Other animals are also thriving in parts of southern Sudan, including elephants, ostriches, lions, leopards, hippos and buffalo.

But some species are faring badly. Southern Sudan used to be home to many zebras. In the 1982 survey, scientists estimated that 20,000 were living in Boma National Park alone. The Wildlife Conservation team found no zebras in Boma, and only a few elsewhere.

The scientists also found that most species suffered in the western part of the region. In 1981, about 60,000 buffalo lived in Southern National Park. Now, Fay said, “Not one buffalo did we see.”

Geography may explain much of their results.

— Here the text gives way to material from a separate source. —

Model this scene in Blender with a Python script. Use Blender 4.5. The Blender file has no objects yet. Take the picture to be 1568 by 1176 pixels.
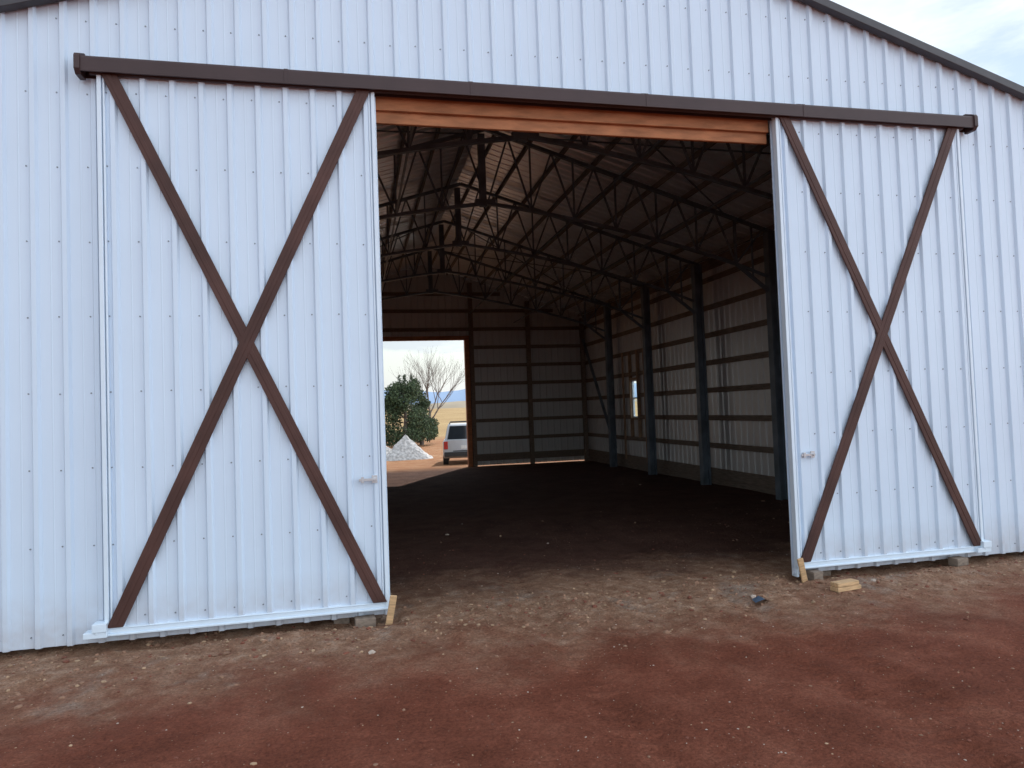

Poachers on horseback could ride into the western part of southern Sudan, but the Nile River and a giant swamp called the Sudd proved to be an impenetrable shield protecting the eastern region of southern Sudan.

Migrating animals fared better than animals that stayed put year-round. “Their wet-season refuge is very isolated, so even if they were heavily hunted in the dry season, they would have a buffer,” Elkan said.

The survey was conducted by the Wildlife Conservation Society in cooperation with the Government of Southern Sudan, which is taking steps to protect its wildlife, said Major General Alfred Akwoch, undersecretary of the Ministry of Environment, Wildlife Conservation and Tourism. The Sudan People’s Liberation Army is deploying some soldiers to protect the parks.